To be happy is to understand. In his book Being Peace, Thich Nhat Hahn says "When you understand, you cannot help but Love." And a heart that understands, loves. A heart that loves is always happy. They are words of one inseparable meaning: to experience this sense of being beyond any kind of conventions and conditions. Happiness is such unnameable reality. It is as it is. With such awareness, one can be all-embracing, so as to acknowledge the inherent differences of others and anything that exist not just a matter of mitigating conflict, but honoring the myriad forms of truth that transmute in immense ways.

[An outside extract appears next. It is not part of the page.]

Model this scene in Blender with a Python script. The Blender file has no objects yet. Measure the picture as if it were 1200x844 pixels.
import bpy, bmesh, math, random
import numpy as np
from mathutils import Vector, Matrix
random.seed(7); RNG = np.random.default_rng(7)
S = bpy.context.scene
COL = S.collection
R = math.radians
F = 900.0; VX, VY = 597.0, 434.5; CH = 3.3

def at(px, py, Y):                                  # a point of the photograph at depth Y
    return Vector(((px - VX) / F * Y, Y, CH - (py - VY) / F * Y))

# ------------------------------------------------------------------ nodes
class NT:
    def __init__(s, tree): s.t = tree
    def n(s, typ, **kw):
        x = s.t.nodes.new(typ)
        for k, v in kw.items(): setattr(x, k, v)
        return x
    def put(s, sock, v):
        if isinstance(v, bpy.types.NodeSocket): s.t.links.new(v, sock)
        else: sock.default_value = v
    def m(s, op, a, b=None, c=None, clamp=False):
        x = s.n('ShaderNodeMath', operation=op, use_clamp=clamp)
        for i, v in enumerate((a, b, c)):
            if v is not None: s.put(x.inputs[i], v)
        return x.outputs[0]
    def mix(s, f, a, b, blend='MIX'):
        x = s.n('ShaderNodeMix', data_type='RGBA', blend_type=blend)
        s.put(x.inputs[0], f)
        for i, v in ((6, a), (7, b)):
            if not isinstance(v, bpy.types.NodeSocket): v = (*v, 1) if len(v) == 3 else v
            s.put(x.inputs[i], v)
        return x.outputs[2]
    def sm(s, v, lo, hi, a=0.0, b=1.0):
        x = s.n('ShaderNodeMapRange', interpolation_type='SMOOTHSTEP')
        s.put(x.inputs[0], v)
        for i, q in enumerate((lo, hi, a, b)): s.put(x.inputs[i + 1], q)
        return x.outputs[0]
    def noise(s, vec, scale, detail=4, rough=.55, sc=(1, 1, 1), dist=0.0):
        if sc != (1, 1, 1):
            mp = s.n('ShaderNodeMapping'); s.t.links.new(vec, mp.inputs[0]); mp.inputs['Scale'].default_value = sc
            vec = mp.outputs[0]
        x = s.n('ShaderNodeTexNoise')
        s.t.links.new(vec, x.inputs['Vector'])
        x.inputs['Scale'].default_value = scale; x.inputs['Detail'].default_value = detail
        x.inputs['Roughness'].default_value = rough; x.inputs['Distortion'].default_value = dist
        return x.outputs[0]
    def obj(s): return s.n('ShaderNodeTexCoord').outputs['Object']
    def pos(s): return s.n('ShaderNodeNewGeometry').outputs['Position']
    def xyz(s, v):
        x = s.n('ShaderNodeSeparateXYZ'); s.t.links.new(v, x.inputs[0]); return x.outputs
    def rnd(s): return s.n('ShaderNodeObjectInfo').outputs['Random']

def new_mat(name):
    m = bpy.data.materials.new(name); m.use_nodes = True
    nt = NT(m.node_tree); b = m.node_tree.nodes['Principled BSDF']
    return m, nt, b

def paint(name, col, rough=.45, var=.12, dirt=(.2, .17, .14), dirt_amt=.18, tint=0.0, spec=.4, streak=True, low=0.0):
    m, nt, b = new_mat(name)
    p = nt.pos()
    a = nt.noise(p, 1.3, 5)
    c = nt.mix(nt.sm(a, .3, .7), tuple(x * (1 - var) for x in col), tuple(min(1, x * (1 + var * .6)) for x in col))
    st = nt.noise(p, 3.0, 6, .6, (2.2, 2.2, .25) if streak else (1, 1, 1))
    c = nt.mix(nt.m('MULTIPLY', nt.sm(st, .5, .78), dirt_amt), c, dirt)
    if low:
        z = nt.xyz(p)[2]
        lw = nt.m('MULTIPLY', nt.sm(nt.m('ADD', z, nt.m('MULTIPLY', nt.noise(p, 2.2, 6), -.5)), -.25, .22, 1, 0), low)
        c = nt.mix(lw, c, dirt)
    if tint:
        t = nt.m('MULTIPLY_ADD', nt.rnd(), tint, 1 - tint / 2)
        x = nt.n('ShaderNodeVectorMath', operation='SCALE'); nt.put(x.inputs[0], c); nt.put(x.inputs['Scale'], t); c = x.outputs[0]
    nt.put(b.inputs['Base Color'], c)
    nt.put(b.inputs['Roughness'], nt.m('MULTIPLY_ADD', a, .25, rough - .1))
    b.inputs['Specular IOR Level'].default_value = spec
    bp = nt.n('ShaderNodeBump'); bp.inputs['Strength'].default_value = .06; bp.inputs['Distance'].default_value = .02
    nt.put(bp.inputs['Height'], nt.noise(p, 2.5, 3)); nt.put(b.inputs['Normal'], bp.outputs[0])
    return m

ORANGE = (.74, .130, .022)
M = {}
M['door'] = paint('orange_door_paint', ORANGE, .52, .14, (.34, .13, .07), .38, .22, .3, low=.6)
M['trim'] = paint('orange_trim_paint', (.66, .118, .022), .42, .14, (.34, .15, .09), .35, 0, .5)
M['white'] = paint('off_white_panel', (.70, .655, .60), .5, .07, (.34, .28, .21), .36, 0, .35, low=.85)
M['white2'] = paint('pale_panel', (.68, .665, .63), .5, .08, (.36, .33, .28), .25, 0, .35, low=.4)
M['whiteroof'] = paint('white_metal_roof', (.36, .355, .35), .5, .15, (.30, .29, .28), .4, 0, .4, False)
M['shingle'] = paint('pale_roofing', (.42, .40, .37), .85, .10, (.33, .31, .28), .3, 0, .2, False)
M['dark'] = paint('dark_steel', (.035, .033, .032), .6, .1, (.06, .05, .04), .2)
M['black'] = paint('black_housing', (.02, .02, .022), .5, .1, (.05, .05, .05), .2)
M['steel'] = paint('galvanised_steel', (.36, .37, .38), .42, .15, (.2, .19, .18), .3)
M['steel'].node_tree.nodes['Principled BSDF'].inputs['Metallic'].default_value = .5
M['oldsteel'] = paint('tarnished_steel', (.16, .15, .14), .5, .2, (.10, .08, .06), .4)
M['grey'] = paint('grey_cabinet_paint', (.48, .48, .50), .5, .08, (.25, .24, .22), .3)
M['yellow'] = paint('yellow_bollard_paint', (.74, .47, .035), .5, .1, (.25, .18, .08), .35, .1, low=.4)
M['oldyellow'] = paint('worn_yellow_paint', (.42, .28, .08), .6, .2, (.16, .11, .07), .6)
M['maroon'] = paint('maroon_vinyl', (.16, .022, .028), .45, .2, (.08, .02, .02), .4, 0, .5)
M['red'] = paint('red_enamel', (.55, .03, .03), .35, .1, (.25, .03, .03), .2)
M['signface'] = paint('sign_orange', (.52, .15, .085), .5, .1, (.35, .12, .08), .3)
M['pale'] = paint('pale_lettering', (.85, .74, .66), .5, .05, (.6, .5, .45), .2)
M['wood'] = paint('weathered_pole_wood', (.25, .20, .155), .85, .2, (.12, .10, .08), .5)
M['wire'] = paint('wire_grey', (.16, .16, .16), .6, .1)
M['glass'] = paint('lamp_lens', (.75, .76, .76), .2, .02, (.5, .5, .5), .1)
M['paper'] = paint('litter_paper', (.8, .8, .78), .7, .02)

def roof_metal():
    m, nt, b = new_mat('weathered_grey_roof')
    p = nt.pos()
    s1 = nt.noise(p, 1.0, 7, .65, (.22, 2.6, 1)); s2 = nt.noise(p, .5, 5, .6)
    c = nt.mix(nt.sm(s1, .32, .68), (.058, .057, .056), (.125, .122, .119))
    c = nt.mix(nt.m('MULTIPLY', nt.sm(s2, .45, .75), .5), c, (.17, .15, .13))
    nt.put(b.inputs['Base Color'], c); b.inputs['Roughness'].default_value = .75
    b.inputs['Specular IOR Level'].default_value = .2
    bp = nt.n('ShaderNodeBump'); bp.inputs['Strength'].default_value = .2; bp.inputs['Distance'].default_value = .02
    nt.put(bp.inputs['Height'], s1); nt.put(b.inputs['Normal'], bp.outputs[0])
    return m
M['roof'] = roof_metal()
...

To be happy is to Love. And there is nothing that can embody happiness more than Love does. For Love is the fountain where all forms of happiness come from. To thank, to choose and to understand are but forms of happiness that come from Love. Love is the essence, the meaning that holds every meaning in place. A Loving soul is a conduit of happiness, that brings magnificence to all things, both big and small. And the lines between identifying Love and soul and happiness become blurred. All of them are melted into oneness. Love and happiness never see what is ugly in life, only opportunities to express beauty. Our eyes that see beauty only see happiness and act in it. Happiness never fails us to Love, for Love itself is happiness. We are souls born out of it, and gives birth to same.
Happiness and we are one. Just as you and I are one. We just don't accept this truth. We must be awaken to it. Being happy is a truth that is always within us, waiting for our attention. And when we are happy, we become incarnations of happiness, and avatars of Love.